Fatemeh Bibi Hayat Davoudy was born into a family of khans from the south just before Europe heard the first shot of the First World War ring out and just a few years after Iran saw the coronation of Ahmad Shah Qajar, an ambivalent teenager prone to fat who would be the last s
hah of the Qajar dynasty. Her family were landowners whose properties bordered the Persian Gulf, the sea where legend tells us King Solomon’s pearl ring dropped off his finger to be swallowed by the waves. Their lands stretched west along the coast from the port of Bushehr, a region traditionally known as Hayat Davoudy, which, along with the fronds of palm plantations, included several ports as well as the small island of Kharg, an innocuous piece of land dropped like an afterthought into the Persian Gulf.

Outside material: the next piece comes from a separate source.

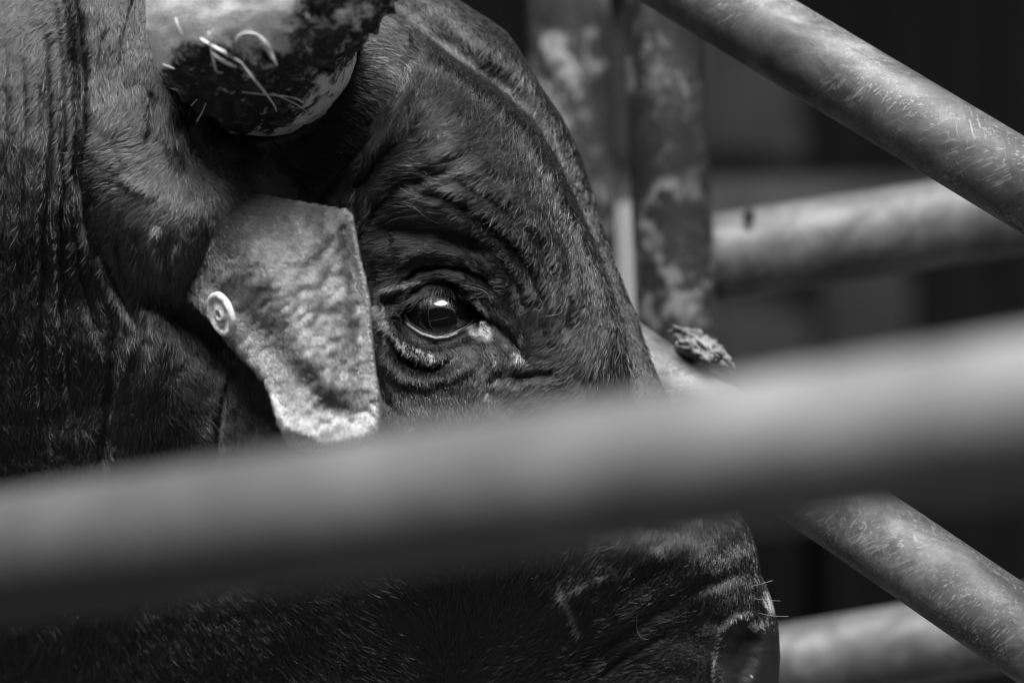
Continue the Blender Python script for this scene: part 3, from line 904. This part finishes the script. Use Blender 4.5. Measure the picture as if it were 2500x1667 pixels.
# ------------------------------------------------------------------ the horn
t = NT('horn_keratin')
v = t.coords()
big = t.noise(v, 16, 4, .55, .5); med = t.noise(v, 70, 8, .68, .5); fin = t.noise(v, 420, 6, .7)
mk = t.attr('mud')
mm = t.math('ADD', t.math('MULTIPLY', med, 2.0), t.math('MULTIPLY', fin, .8))
mm = t.math('ADD', mm, mk)
mud_shade_f = t.ramp(t.math('MULTIPLY', mm, .5), [(.59, 0), (.74, 1)])     # attribute drives the mud and the painted underside shade
ker = t.ramp(fin, [(.32, .5), (.5, .82), (.7, .88)])
ker = t.mix(t.ramp(big, [(.35, .35), (.6, 0)]), ker, .55)
mud_shade_col = t.ramp(med, [(.35, .006), (.55, .018), (.68, .11)])
t.set(t.mix(mud_shade_f, ker, mud_shade_col), t.mix(mud_shade_f, .5, .75), .35)
t.bump(t.mix(.5, med, fin), .7, .003)
HORNM = t.m
hp = [P(640, 112, 2.06), P(636, 105, 2.01), P(622, 75, 1.975), P(612, 35, 1.945), P(635, -20, 1.92), P(740, -98, 1.905), P(890, -235, 1.90), P(1020, -390, 1.89), P(1160, -560, 1.93), P(1240, -760, 1.98)]
sp = smoothpath(hp, 150)
tt = np.linspace(0, 9, 150)
hr = np.interp(tt, np.arange(10), [.071, .0715, .072, .0735, .0735, .071, .063, .052, .037, .014])
rn = np.random.default_rng(3)
ph = rn.uniform(0, 6.28, 30)
def horn_wob(u, a):
    w = 1 + .012*np.sin(3*a+ph[0]+6*u) + .008*np.sin(7*a+ph[1]-11*u) + .006*np.sin(11*a+40*u+ph[2])
    w += .010*math.sin(u*95)*math.exp(-((u-.06)/.08)**2)
    return w
V, F = tube_arrays(sp, hr, 128, True, horn_wob)
V = np.array(V)
k_ = S*V[:, 1]/2; hx = V[:, 0]/k_+1250; hy = 833.5-(V[:, 2]-CAMZ)/k_
nz = .16*vnoise(hx, hy, 34, 74)+.10*vnoise(hx, hy, 12, 75)
MA = [(372, 215), (400, 150), (440, 118), (500, 100), (560, 92), (600, 70), (660, 90), (690, 60), (720, 0), (760, -60), (1200, -60), (1200, 100), (880, 135), (745, 262), (700, 285), (655, 312), (600, 330), (530, 322), (460, 288), (400, 240)]  # muddy area, drawn down over the underside to paint its shade
sdm, _, _ = poly_sd(hx, hy, MA)
mud_shade = -.50 + .72*sstep(-30, 40, sdm+90*nz)
mud_shade -= .42*np.exp(-(seg_dist(hx, hy, [(600, 130), (640, 60), (650, 0)])[0]/34)**2)          # a worn pale streak
mud_shade -= .3*np.exp(-(seg_dist(hx, hy, [(700, 110), (800, 60), (880, 20)])[0]/40)**2)
mud_shade += .10*np.exp(-(seg_dist(hx, hy, [(480, 250), (560, 285), (640, 275), (720, 235)])[0]/30)**2)
mud_shade += .30*blob(hx, hy, 770, 250, 110, 90)*(sdm < 0)*(1+1.0*vnoise(hx, hy, 5, 79)) + .25*nz
mud_shade += .30*np.exp(-(seg_dist(hx, hy, [(450, 262), (520, 306), (600, 318), (680, 290)])[0]/26)**2)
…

Fatemeh Bibi had been a longed-for daughter, a late addition to a family of three rambunctious boys. Her father, Mirza Esmael Khan Hayat Davoudy, had yearned for a baby girl. He had named her Bibi Bozorg and had loved her for the alabaster tones of her skin, the emerald green of her eyes and the raven black of her hair. But the indulgent khan’s happiness was short-lived and soon he was at the mosque begging on his knees for God to spare his daughter from the fever that threatened to carry her away. My grandmother’s fate seemed sealed until, as she often told me, there was a magical midnight visit to the baby’s sickroom by Hazrat Fatemeh, the blessed daughter of the Prophet, and Bibi Bozorg’s health was restored in exchange for the sight in her mother’s green eyes. And so my grandmother’s name was changed from Bibi Bozorg to Fatemeh Bibi to honour the saint, and her mother endured a period of blindness that lasted some months.